Lucky you! Please give us a report about the exhibit!
It is a small exhibit, on the second floor in one small gallery. The exhibit was in two sections.

Section one was 16th century Vietnamese export ceramics -- mostly off-white with painted blue designs. The ship was a native type, based on a Chinese junk, but with Southeast Asian construction techniques. It hadn't gotten very far; it sank in the Cham Islands. It came to light when fishermen began finding the artifacts in their trawl nets.

Section two was architectural elements from Cham temples -- a Hindu people who lived there before the present-day Vietnamese. By French colonial times, the Cham temples were mostly in ruins, and a French doctor stationed in Vietnam removed some pieces of the ruins to ship to France. The ship was French, named Le Meikong, and was wrecked off Somalia on its way to the Suez Canal.

Besides the artifacts and their stories, the exhibit also discussed the ethics of undersea archaeology, and the different points of view as to who owns such artifacts, and whether they should even be excavated.
 
It is a small exhibit, on the second floor in one small gallery. The exhibit was in two sections.
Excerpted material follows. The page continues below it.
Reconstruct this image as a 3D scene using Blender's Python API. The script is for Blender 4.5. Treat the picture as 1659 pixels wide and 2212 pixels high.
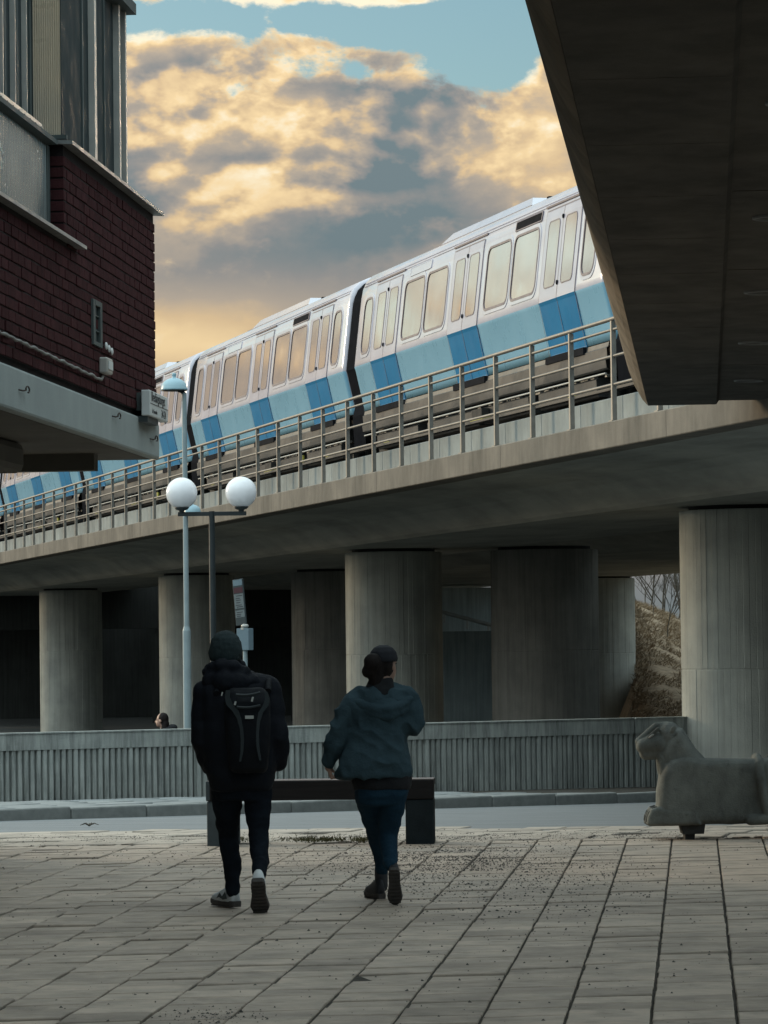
import bpy, bmesh, math, random
from math import sin, cos, pi, atan, atan2, sqrt, radians, exp
from mathutils import Vector, Matrix, Euler, noise
SC = bpy.context.scene
for o in list(bpy.data.objects): bpy.data.objects.remove(o)
random.seed(7)
COL = SC.collection

# ------------------------------------------------------------------ camera
F = 8000.0                      # focal length in view pixels of a 1659 x 2211 frame
CX, CY, HOR, ROLL = 829.5, 1105.7, 1394.0, 0.0125
cam_d = bpy.data.cameras.new('camera'); cam = bpy.data.objects.new('camera', cam_d); COL.objects.link(cam)
PITCH = atan((HOR-CY)/F)
CAMZ = 1.7
cam.matrix_world = Matrix.Translation((0, 0, CAMZ)) @ Euler((pi/2+PITCH, 0, 0)).to_matrix().to_4x4() @ Matrix.Rotation(-ROLL, 4, 'Z')
cam_d.sensor_fit = 'VERTICAL'; cam_d.sensor_height = 36; cam_d.sensor_width = 27
cam_d.lens = 36*F/2211.4
cam_d.clip_start = 0.5; cam_d.clip_end = 5000
SC.camera = cam
CM = cam.matrix_world.copy()
def ray(x, y): return CM.to_3x3() @ Vector(((x-CX)/F, (CY-y)/F, -1))
def P(x, y, Z):
    d = ray(x, y); return Vector((0, 0, CAMZ)) + d*(Z/d.y)
SLOPE, YS = 0.0244, 33.0
def gz(Y): return 0.0 if Y < YS else -SLOPE*(Y-YS)
def G(x, y, flat=False):        # pixel -> ground
    d = ray(x, y)
    t = -CAMZ/d.z
    if flat or t*d.y <= YS: return Vector((t*d.x, t*d.y, 0))
    # CAMZ + t dz = -SLOPE (t dy - YS)
    t = (SLOPE*YS-CAMZ)/(d.z+SLOPE*d.y)
    return Vector((t*d.x, t*d.y, CAMZ+t*d.z))

# ------------------------------------------------------------------ world, sun, exposure
SUN_AZ, SUN_EL = radians(-52), radians(11)
SC.view_settings.view_transform = 'Standard'; SC.view_settings.look = 'None'
SC.view_settings.exposure = 1.2; SC.view_settings.gamma = 1.0
SC.view_settings.use_curve_mapping = False
SC.render.engine = 'CYCLES'
SC.cycles.use_denoising = True
SC.cycles.max_bounces = 6; SC.cycles.diffuse_bounces = 3; SC.cycles.glossy_bounces = 3
SC.cycles.caustics_reflective = False; SC.cycles.caustics_refractive = False
W = bpy.data.worlds.new('World'); SC.world = W; W.use_nodes = True
def build_world():
    nt = W.node_tree; N = nt.nodes; L = nt.links; N.clear()
    def new(t): return N.new(t)
    def val(sock, v):
        if hasattr(v, 'is_output'): L.new(v, sock)
        else: sock.default_value = v
    def M(op, a, b=0.0, c=0.0, clamp=False):
        n = new('ShaderNodeMath'); n.operation = op; n.use_clamp = clamp
        val(n.inputs[0], a); val(n.inputs[1], b); val(n.inputs[2], c); return n.outputs[0]
    def smooth(a, b, x):
        n = new('ShaderNodeMapRange'); n.interpolation_type = 'SMOOTHSTEP'
        val(n.inputs['Value'], x); n.inputs['From Min'].default_value = a; n.inputs['From Max'].default_value = b
        return n.outputs['Result']
    tc = new('ShaderNodeTexCoord'); sep = new('ShaderNodeSeparateXYZ'); L.new(tc.outputs['Generated'], sep.inputs[0])
    X, Y, Z = sep.outputs
    U = M('MULTIPLY_ADD', X, 8000.0, 830.0); V = M('MULTIPLY_ADD', Z, -8000.0, 1395.0)
    def blob(x, y, sx, sy, amp):
        a = M('DIVIDE', M('SUBTRACT', U, x), sx); b = M('DIVIDE', M('SUBTRACT', V, y), sy)
        q = M('ADD', M('MULTIPLY', a, a), M('MULTIPLY', b, b))
        return M('MULTIPLY', M('POWER', 2.718, M('MULTIPLY', q, -1.0)), amp)
    def total(*v):
        r = v[0]
        for k in v[1:]: r = M('ADD', r, k)
        return r
    def vec(off, sc):
        n = new('ShaderNodeMapping'); n.inputs['Location'].default_value = off; n.inputs['Scale'].default_value = sc
        L.new(tc.outputs['Generated'], n.inputs['Vector']); return n.outputs[0]
    def fbm(v, scale, detail, rough, dist=0.0, lac=2.1):
        n = new('ShaderNodeTexNoise'); n.noise_dimensions = '3D'; L.new(v, n.inputs['Vector'])
        n.inputs['Scale'].default_value = scale; n.inputs['Detail'].default_value = detail
        n.inputs['Roughness'].default_value = rough; n.inputs['Distortion'].default_value = dist
        n.inputs['Lacunarity'].default_value = lac
        return n.outputs['Fac']
    S = (1, 1, 1.55)
    n0 = fbm(vec((0.31, 0.12, 0.05), S), 31, 12, 0.58, 0.25)
    na = fbm(vec((0.31, 0.12, 0.05), S), 24, 5, 0.48, 0.1)
    nb = fbm(vec((0.31+0.0030, 0.12, 0.05-0.0060), S), 24, 5, 0.48, 0.1)      # shifted towards the light
    n2 = fbm(vec((1.7, 0.4, 2.2), (1, 1, 2.0)), 17, 7, 0.52, 0.3)
    n3 = fbm(vec((4.1, 2.4, 0.7), (1, 1, 1.6)), 70, 8, 0.6, 0.2)
    low = smooth(860, 1080, V)
    # how much cloud: a clear band near the top of the frame, cumulus below, a closed bank towards the horizon
    D = total(n0, M('MULTIPLY', M('SUBTRACT', n3, 0.5), 0.30), M('MULTIPLY', smooth(250, 400, V), 0.25), M('MULTIPLY', low, 0.5),
              blob(520, 250, 420, 95, 0.16), blob(330, 190, 120, 90, 0.16), blob(1270, 230, 110, 150, 0.26), blob(900, 290, 260, 60, 0.14),
              blob(720, -6, 150, 30, 0.22), blob(900, -2, 100, 32, 0.22), blob(1150, -5, 50, 22, 0.12), blob(360, 0, 70, 18, 0.10), blob(640, 100, 60, 26, 0.08), blob(805, 128, 60, 26, 0.10), blob(1025, 122, 40, 20, 0.13),
              blob(500, 45, 240, 26, -0.20), blob(960, 80, 190, 50, -0.26), blob(1060, 160, 130, 60, -0.27), blob(780, 70, 200, 30, -0.20), blob(1120, 40, 90, 34, -0.10), blob(760, 160, 120, 30, -0.06),
              blob(395, 262, 34, 16, -0.12))
    alpha = smooth(0.455, 0.575, D)
    soft = smooth(620, 400, V)
    edge = M('MULTIPLY', M('SUBTRACT', smooth(-0.06, 0.09, M('SUBTRACT', na, nb)), 0.4), M('MULTIPLY_ADD', soft, 0.85, 0.15))
    # sun side is warm, the far side of the sky is grey
    sd = Vector((sin(SUN_AZ)*cos(SUN_EL), cos(SUN_AZ)*cos(SUN_EL), sin(SUN_EL)))
    dt = new('ShaderNodeVectorMath'); dt.operation = 'DOT_PRODUCT'; L.new(tc.outputs['Generated'], dt.inputs[0]); dt.inputs[1].default_value = sd
    side = smooth(-0.95, 0.75, dt.outputs['Value'])
    rim = smooth(0.64, 0.50, D)
    tone = total(M('MULTIPLY', edge, 0.55), M('MULTIPLY', M('SUBTRACT', n2, 0.5), M('MULTIPLY_ADD', soft, 1.25, 0.35)), M('MULTIPLY', rim, 0.24), M('MULTIPLY', low, -0.30),
                 M('MULTIPLY', M('SUBTRACT', n3, 0.5), M('MULTIPLY', soft, 0.45)),
                 M('MULTIPLY', side, 0.56), -0.13,
                 blob(320, 120, 90, 60, 0.26), blob(560, 240, 190, 40, 0.22), blob(400, 300, 140, 30, 0.20), blob(1200, 260, 130, 150, 0.34), blob(1080, 345, 110, 30, 0.22), blob(1000, 250, 160, 22, 0.12),
                 blob(400, 735, 230, 62, 0.36), blob(800, 10, 400, 45, 0.30), blob(560, 150, 220, 36, -0.26), blob(880, 200, 190, 36, -0.26), blob(860, 285, 170, 34, -0.14),
                 blob(560, 560, 460, 75, -0.24), blob(840, 372, 150, 46, -0.55), blob(960, 480, 160, 50, -0.16), blob(560, 345, 130, 18, -0.24), blob(430, 450, 180, 46, 0.10), blob(780, 435, 110, 20, 0.24),
                 blob(760, 520, 220, 60, -0.06))
    rmp = new('ShaderNodeValToRGB'); L.new(tone, rmp.inputs[0]); e = rmp.color_ramp
    e.elements[0].position = 0.0; e.elements[0].color = (0.17, 0.225, 0.245, 1)
    e.elements[1].position = 1.0; e.elements[1].color = (0.96, 0.86, 0.64, 1)
    for p, c in ((0.2, (0.29, 0.285, 0.275)), (0.42, (0.45, 0.385, 0.31)), (0.60, (0.70, 0.52, 0.31)), (0.78, (0.90, 0.68, 0.385))):
        k = e.elements.new(p); k.color = (*c, 1)
    sky = new('ShaderNodeTexSky'); sky.sky_type = 'NISHITA'; sky.sun_disc = False
    sky.sun_elevation = SUN_EL; sky.sun_rotation = SUN_AZ; sky.dust_density = 1.0; sky.ozone_density = 2.0; sky.air_density = 1.0
    tint = new('ShaderNodeMix'); tint.data_type = 'RGBA'; tint.blend_type = 'MULTIPLY'; tint.inputs[0].default_value = 1.0
    L.new(sky.outputs[0], tint.inputs[6]); tint.inputs[7].default_value = (0.86, 1.0, 0.97, 1)
    b1 = new('ShaderNodeBackground'); L.new(tint.outputs[2], b1.inputs[0]); b1.inputs[1].default_value = SKY_STRENGTH
    # cool overcast added out of view as fill light, brighter towards the zenith
    d2 = new('ShaderNodeVectorMath'); d2.operation = 'DOT_PRODUCT'; L.new(tc.outputs['Generated'], d2.inputs[0]); d2.inputs[1].default_value = Vector((-0.86, -0.50, 0.10)).normalized()
    anti = M('MULTIPLY', M('MULTIPLY', smooth(0.0, 0.85, d2.outputs['Value']), smooth(0.03, 0.38, Z)), 0.85)     # broad bright cloud bank out of view, added to light the foreground
    zen = M('MAXIMUM', smooth(0.20, 0.55, Z), anti)
    cool = new('ShaderNodeMix'); cool.data_type = 'RGBA'; L.new(zen, cool.inputs[0]); L.new(rmp.outputs[0], cool.inputs[6]); cool.inputs[7].default_value = (0.545, 0.655, 0.68, 1)
    lum = M('ADD', M('MULTIPLY_ADD', M('MAXIMUM', Z, 0.0), 2.0, 1.0), M('MULTIPLY', anti, 1.9))
    b2 = new('ShaderNodeBackground'); L.new(cool.outputs[2], b2.inputs[0]); L.new(M('MULTIPLY', lum, CLOUD_STRENGTH), b2.inputs[1])
    alpha = M('MAXIMUM', alpha, zen)
    mx = new('ShaderNodeMixShader'); L.new(alpha, mx.inputs[0]); L.new(b1.outputs[0], mx.inputs[1]); L.new(b2.outputs[0], mx.inputs[2])
    out = new('ShaderNodeOutputWorld'); L.new(mx.outputs[0], out.inputs[0])
SKY_STRENGTH, CLOUD_STRENGTH = 0.055, 0.36
build_world()
sun_d = bpy.data.lights.new('sun', 'SUN'); sun = bpy.data.objects.new('sun', sun_d); COL.objects.link(sun)
sun_d.energy = 0.7; sun_d.angle = radians(10); sun_d.color = (1.0, 0.80, 0.55)
sun.rotation_euler = Vector((sin(SUN_AZ)*cos(SUN_EL), cos(SUN_AZ)*cos(SUN_EL), sin(SUN_EL))).to_track_quat('Z', 'Y').to_euler()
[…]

Section one was 16th century Vietnamese export ceramics -- mostly off-white with painted blue designs. The ship was a native type, based on a Chinese junk, but with Southeast Asian construction techniques. It hadn't gotten very far; it sank in the Cham Islands. It came to light when fishermen began finding the artifacts in their trawl nets.

Section two was architectural elements from Cham temples -- a Hindu people who lived there before the present-day Vietnamese. By French colonial times, the Cham temples were mostly in ruins, and a French doctor stationed in Vietnam removed some pieces of the ruins to ship to France. The ship was French, named Le Meikong, and was wrecked off Somalia on its way to the Suez Canal.

Besides the artifacts and their stories, the exhibit also discussed the ethics of undersea archaeology, and the different points of view as to who owns such artifacts, and whether they should even be excavated.

Thank you for sharing, they are such unknown pieces of history for many of us.